■ Exercise prompt: Repeat exactly the lines of the listing below, please, starting with the first and ending with the line containing "from pxr import"; leave out the rest.

■ Data provided:
+++

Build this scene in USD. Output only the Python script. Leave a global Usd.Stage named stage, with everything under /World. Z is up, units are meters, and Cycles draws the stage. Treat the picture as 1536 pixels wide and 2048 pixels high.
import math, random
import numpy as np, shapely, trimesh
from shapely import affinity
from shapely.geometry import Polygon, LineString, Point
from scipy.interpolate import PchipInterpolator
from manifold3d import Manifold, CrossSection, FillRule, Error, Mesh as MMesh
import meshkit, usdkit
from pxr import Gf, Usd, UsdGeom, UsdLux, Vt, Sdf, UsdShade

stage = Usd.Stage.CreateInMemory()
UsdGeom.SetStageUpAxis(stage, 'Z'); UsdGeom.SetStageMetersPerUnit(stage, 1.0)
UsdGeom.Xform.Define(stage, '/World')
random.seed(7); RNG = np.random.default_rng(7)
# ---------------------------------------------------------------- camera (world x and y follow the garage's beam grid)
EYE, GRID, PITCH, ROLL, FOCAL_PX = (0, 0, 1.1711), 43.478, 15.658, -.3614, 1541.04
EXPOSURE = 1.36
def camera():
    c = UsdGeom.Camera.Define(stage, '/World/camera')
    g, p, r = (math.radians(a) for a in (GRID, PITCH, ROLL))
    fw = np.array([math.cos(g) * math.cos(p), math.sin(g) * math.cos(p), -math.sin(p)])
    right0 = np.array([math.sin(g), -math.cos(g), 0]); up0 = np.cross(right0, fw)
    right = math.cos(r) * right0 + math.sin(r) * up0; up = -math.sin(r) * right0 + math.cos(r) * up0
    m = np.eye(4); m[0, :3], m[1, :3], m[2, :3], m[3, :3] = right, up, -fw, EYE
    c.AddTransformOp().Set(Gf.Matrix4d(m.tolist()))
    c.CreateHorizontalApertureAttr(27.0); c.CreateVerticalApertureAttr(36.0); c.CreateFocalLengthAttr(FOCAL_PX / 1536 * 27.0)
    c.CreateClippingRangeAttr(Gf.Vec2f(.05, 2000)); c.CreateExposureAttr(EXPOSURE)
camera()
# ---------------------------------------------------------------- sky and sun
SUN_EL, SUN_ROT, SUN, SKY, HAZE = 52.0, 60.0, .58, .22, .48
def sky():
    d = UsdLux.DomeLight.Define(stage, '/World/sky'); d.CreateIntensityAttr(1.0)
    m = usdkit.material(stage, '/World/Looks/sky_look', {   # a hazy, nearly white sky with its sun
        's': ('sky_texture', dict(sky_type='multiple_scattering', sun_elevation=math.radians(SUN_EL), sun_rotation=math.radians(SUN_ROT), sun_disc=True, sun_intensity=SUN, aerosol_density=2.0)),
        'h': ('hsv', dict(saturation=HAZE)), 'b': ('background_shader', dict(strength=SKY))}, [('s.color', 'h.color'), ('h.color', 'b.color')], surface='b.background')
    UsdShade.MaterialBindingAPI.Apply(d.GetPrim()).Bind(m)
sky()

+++

■ Right answer:
Build this scene in USD. Output only the Python script. Leave a global Usd.Stage named stage, with everything under /World. Z is up, units are meters, and Cycles draws the stage. Treat the picture as 1536 pixels wide and 2048 pixels high.
import math, random
import numpy as np, shapely, trimesh
from shapely import affinity
from shapely.geometry import Polygon, LineString, Point
from scipy.interpolate import PchipInterpolator
from manifold3d import Manifold, CrossSection, FillRule, Error, Mesh as MMesh
import meshkit, usdkit
from pxr import Gf, Usd, UsdGeom, UsdLux, Vt, Sdf, UsdShade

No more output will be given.